Michael Spring, the county cultural affairs director who has led the playhouse project and has been the focus of vocal criticism by Eidson and his backers, let out a long laugh when told the lawyer is now praising the financial advantages of smaller theaters.
“You can quote me laughing,” Spring said. ”It would be funny if it weren’t so tragic. That’s what the arts are all about, I guess, tragicomedy.”
But Spring said the right size of an arts space will vary according to a group’s needs and capacity, while noting he has not spoken to Eidson and knows nothing of his plans. He added he doesn’t see Eidson’s West Grove plan as competition or an impediment for a reopened playhouse.
“Generally speaking, we don’t look at other cultural endeavors as being competitive,” Spring said “They all find their niche and they end up being complementary to one another. They build a critical mass of interest for audiences.”
Sanctuary of the Arts and its partners will organize programming for both St. Mary’s First Missionary Baptist Church and First Church of Christ Scientist, Eidson said.
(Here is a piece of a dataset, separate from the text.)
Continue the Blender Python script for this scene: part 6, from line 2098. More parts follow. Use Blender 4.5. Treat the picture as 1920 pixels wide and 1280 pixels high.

Sanctuary of the Arts held a ceremonial opening at First Church of Christ, Scientist in December with an outdoor concert. It expects to complete a $1 million renovation by the summer, including the addition of stage lighting, a sound system and 454 seats. The organization will then organize programming for the fall, which would include concerts, plays, poetry readings, lectures and film screenings, Granda said.